Victor Morson, on 11 June 2013 - 05:52 PM, said:
I'd say 1 because, really, no system like this at all is needed. We don't need to rework it, it simply needs to not exist. I'm all for adding heat effects but every single thing from the proposed plan needs to go tin the trash, along with the core idea of it. It's not good for anyone.
As for 2.. it is my hope that one day Pulse Lasers will actually have a fairly decent ROF; also Autocannon/2s are an excellent example of what I mean. You often see 'mechs running 4 and way too rapidly to standardize the heat like you were pitching.
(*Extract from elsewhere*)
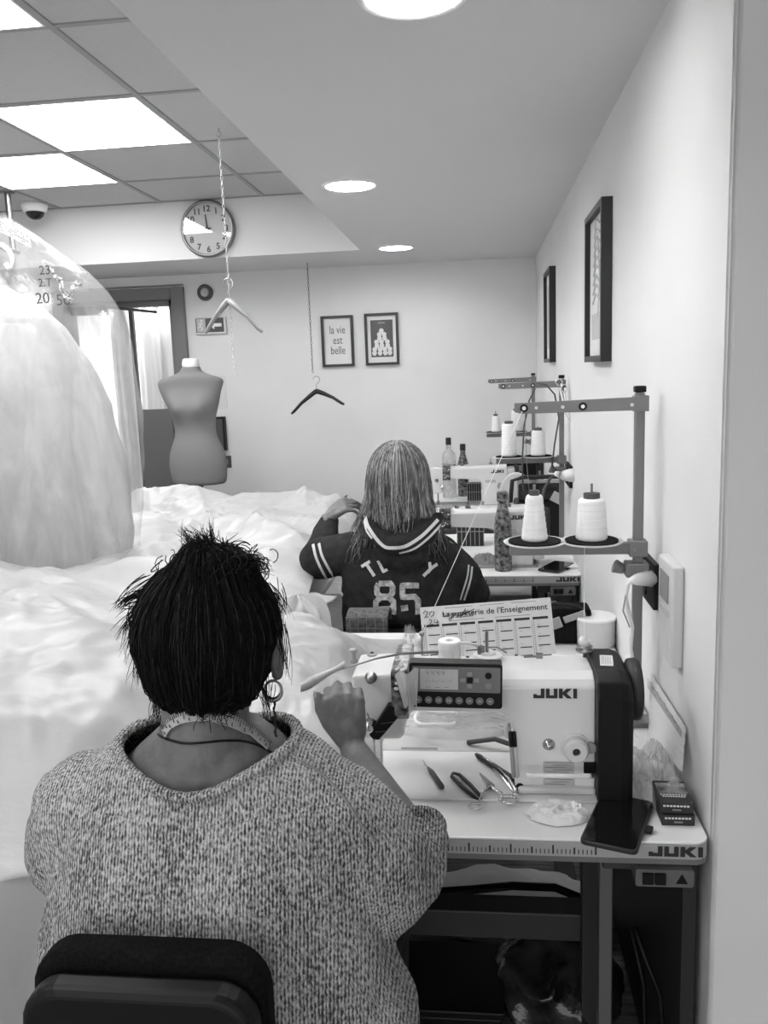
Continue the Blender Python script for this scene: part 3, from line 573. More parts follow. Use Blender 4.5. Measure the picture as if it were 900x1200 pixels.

I'm just opposed to ANY system that impacts Alphas. I do not mind, however, making people manage their heat better and like I keep saying and more than for some new heat effects. I am OK with punishing very hot builds, or making them a high risk/reward.
I am opposed, however, to limiting designs on artificial limits for no practical purpose.
Alphas are essentially the bane of this game.
In TT, an alpha strike is essentially a mech firing all its weapon systems... over a 10 second time frame. Each shot has a to hit roll and each hit has a roll on the chart.
It's designed this way because the weapon systems and armor and multipart nature of the mechs were all designed around each other.
If you allowed players to do what they do here; link all weapons into a single to hit roll and one location hit roll, then you'd get much the same result in the TT as you do in this game - where the most obvious and efficient way to win is to boat the biggest pin point alpha damage weapons possible.
If alpha strikes necessitated a delay in firing between weapon groups, it would be much more like the desperation maneuver in both the TT and the books that it was originally envisioned to be; as opposed to the current most effective way of destroying mechs in MWO that it is.
I mean, you only need to look at the weight, damage and range values of weapons to understand how heavily the game skews away from high pin point damage in its core mechanics.
Medium laser = 1 ton, 1 crit, 5 damage.
AC20 (only 20 point damage weapon in the game) = 14 tons, 10 crits, 20 damage.
A 14 fold difference in the weight of the weapon because it concentrates large amounts of damage into a single spot.
If we were to keep the same geometric progression in weight balancing, we'd need a 50 ton weapon to do 40 damage. But in MWO, it becomes a 28 ton weapon that many mechs can boat along with the requisite number of heat sinks to actually power them.
Edited by Zaptruder, 11 June 2013 - 06:13 PM.